MATERIAL TO PROCESS:
※ ※ ※
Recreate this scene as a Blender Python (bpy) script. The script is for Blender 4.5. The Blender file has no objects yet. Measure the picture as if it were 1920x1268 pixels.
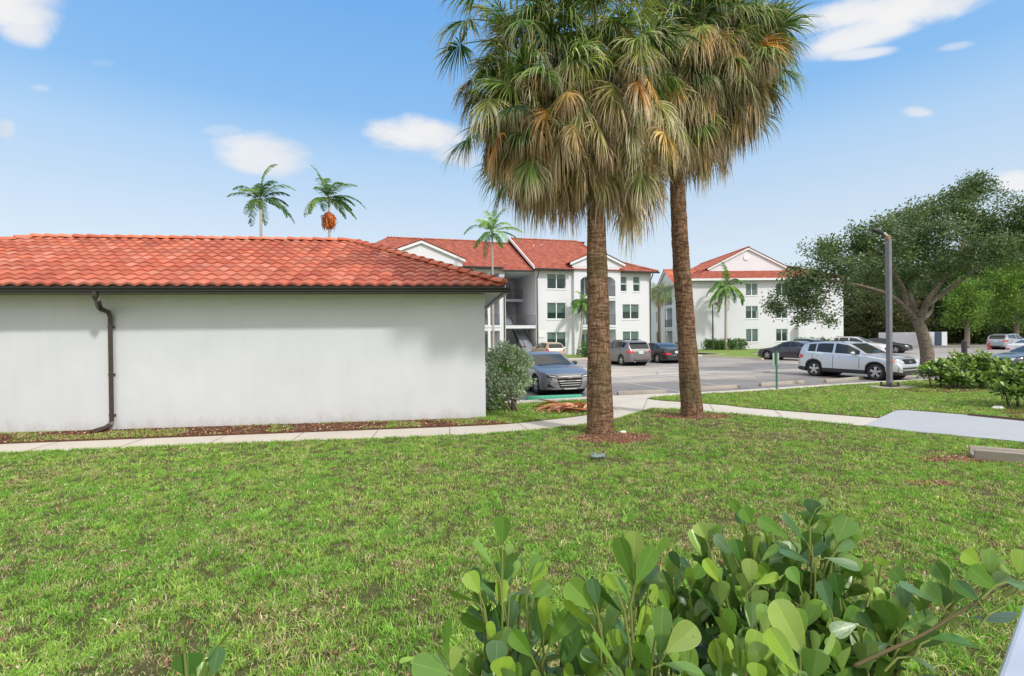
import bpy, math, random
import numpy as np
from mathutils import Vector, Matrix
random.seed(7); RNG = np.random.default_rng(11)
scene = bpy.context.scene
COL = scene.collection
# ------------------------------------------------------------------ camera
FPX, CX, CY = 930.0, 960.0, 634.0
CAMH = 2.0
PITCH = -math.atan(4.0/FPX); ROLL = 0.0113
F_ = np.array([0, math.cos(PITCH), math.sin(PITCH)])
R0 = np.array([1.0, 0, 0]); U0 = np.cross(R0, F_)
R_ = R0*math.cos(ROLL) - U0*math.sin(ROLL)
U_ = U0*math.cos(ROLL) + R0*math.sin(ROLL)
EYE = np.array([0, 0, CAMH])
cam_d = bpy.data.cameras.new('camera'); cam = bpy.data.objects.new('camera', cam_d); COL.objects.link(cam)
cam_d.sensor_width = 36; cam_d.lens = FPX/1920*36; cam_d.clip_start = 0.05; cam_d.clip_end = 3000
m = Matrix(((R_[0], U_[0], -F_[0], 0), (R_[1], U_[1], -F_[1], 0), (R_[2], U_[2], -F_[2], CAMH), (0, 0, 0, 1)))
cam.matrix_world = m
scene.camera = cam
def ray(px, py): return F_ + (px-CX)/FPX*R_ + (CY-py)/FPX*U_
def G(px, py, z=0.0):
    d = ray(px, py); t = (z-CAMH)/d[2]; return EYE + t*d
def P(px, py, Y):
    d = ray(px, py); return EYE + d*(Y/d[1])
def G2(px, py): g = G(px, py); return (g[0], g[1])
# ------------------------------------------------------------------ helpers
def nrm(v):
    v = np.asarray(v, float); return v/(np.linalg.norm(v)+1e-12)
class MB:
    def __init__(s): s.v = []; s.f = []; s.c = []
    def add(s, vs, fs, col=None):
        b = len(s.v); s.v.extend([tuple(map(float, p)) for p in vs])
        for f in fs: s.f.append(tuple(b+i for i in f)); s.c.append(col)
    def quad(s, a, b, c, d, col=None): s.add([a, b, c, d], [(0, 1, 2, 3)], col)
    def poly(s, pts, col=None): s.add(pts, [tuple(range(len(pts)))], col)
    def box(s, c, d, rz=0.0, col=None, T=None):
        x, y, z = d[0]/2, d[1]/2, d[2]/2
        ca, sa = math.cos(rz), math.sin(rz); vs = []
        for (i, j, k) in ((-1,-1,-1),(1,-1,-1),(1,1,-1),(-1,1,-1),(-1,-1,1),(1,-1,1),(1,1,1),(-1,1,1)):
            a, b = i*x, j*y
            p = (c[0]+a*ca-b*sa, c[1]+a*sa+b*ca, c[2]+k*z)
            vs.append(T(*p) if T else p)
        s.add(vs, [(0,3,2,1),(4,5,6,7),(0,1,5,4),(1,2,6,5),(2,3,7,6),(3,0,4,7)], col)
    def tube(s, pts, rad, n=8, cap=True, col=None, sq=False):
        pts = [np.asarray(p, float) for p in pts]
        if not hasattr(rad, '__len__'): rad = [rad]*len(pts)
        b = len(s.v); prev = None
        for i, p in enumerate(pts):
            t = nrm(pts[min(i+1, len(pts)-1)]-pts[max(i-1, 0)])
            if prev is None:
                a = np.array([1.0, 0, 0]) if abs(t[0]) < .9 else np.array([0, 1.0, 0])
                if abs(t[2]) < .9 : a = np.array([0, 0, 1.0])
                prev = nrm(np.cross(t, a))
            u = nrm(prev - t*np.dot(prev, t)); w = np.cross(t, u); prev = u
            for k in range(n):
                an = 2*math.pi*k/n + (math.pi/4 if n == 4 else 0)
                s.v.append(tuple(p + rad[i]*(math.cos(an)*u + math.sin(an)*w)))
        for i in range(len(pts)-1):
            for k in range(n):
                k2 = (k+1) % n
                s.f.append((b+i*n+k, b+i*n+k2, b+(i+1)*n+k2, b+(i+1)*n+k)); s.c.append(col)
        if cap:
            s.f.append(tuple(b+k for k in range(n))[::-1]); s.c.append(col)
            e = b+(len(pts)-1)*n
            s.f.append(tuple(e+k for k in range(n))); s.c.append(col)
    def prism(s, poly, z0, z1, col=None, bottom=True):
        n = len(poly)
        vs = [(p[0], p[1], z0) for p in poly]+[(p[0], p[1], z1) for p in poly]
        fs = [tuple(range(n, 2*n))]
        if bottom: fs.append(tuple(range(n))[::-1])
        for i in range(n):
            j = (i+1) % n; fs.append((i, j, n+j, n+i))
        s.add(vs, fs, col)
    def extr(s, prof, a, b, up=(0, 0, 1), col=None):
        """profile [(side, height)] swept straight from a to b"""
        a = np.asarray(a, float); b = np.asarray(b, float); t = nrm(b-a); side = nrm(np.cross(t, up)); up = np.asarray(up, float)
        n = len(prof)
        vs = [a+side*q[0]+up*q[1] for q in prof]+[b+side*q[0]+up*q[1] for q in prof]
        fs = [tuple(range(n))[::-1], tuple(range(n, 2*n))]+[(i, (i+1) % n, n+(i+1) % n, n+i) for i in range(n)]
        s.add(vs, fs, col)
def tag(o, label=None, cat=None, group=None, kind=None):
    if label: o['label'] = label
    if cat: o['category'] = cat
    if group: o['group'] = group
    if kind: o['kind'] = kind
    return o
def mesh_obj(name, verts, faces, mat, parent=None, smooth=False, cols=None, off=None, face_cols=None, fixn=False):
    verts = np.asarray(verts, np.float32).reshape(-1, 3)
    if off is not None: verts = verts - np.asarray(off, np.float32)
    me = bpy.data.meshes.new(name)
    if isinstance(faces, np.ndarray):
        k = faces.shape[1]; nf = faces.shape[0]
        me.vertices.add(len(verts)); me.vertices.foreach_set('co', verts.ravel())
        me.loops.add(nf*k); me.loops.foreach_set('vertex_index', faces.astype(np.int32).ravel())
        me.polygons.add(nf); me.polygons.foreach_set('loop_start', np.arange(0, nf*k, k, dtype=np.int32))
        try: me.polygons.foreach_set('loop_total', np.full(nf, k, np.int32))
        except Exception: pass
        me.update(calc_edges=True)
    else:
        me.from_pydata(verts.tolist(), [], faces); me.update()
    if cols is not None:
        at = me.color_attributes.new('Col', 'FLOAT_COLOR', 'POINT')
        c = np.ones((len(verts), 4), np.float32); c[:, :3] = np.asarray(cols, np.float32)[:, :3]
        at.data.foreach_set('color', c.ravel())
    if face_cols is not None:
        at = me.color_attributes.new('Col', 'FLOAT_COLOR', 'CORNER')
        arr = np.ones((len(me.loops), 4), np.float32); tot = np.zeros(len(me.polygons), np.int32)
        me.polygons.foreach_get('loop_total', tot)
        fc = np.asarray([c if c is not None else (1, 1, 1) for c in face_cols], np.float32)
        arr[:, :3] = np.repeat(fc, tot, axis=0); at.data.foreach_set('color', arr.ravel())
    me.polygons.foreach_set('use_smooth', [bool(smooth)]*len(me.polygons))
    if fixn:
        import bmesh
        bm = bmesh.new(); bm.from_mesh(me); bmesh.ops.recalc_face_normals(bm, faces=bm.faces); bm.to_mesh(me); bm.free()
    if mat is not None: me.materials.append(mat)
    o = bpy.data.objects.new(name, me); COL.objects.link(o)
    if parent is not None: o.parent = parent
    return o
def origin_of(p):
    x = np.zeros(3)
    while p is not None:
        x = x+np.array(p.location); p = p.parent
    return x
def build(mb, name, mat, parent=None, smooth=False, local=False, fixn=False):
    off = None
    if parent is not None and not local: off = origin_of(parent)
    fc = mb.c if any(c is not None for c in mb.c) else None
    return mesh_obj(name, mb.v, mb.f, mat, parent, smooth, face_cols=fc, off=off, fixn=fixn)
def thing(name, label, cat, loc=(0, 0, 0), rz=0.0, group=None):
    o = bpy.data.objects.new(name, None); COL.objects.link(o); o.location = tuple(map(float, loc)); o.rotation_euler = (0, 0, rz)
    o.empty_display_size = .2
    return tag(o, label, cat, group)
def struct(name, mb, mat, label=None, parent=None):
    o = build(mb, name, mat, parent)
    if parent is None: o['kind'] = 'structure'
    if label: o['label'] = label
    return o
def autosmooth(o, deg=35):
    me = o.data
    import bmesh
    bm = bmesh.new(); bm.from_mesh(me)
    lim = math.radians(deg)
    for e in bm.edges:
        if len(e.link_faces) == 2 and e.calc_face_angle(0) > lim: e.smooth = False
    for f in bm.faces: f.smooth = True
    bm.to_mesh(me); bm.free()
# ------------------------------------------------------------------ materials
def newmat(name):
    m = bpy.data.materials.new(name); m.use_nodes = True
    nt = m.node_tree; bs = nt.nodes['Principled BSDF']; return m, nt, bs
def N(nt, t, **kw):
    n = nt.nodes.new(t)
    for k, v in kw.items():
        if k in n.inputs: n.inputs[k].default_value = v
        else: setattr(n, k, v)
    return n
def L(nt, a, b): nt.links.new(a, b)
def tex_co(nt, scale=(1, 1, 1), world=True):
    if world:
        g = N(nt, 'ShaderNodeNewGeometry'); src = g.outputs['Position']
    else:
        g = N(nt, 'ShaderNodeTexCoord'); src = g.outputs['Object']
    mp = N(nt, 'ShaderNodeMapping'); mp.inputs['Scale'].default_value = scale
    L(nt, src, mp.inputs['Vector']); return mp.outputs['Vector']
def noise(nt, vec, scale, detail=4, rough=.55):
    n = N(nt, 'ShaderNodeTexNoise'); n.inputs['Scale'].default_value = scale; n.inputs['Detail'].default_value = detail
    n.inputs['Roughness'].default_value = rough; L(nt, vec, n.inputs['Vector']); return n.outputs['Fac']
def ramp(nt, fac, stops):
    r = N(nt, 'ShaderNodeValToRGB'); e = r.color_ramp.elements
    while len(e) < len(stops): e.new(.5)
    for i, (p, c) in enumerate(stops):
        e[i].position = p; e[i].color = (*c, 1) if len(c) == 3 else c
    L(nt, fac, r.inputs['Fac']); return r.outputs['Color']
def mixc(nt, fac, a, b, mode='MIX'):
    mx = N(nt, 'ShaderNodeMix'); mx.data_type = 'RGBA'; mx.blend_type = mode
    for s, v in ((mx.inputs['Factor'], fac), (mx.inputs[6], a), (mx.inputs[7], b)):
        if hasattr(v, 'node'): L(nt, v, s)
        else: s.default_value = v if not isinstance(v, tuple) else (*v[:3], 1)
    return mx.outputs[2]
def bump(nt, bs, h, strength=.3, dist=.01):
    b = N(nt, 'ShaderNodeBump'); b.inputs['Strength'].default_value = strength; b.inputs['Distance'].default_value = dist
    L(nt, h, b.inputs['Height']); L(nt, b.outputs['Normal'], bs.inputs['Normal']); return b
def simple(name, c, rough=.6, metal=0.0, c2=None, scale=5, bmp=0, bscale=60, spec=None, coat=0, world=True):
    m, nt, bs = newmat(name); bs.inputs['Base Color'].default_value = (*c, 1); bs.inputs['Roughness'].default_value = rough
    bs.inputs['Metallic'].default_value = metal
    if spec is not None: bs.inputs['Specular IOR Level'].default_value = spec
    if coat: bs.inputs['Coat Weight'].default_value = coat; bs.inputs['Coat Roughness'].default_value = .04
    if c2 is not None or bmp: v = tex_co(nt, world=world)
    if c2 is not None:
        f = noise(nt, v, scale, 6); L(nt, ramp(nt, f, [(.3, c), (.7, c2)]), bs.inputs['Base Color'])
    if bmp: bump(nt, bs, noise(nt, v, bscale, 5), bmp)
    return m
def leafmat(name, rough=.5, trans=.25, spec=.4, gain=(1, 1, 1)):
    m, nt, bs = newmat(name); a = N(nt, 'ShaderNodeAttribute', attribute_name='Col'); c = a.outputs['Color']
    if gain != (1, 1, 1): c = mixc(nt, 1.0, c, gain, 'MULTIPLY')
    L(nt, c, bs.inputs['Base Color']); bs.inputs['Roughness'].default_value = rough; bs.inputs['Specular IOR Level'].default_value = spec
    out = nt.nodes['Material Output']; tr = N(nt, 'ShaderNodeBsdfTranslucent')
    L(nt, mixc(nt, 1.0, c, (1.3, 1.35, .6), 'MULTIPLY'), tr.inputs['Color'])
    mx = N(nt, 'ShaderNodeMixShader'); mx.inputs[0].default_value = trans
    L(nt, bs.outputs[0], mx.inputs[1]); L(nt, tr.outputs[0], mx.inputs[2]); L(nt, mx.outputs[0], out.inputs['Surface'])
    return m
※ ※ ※
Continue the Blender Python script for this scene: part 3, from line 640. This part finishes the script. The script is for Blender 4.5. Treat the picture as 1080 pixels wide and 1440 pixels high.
※ ※ ※
Locate the lines above that contain "Python" and copy them.

EXPECTED ANSWER:
Recreate this scene as a Blender Python (bpy) script. The script is for Blender 4.5. The Blender file has no objects yet. Measure the picture as if it were 1920x1268 pixels.
Continue the Blender Python script for this scene: part 3, from line 640. This part finishes the script. The script is for Blender 4.5. Treat the picture as 1080 pixels wide and 1440 pixels high.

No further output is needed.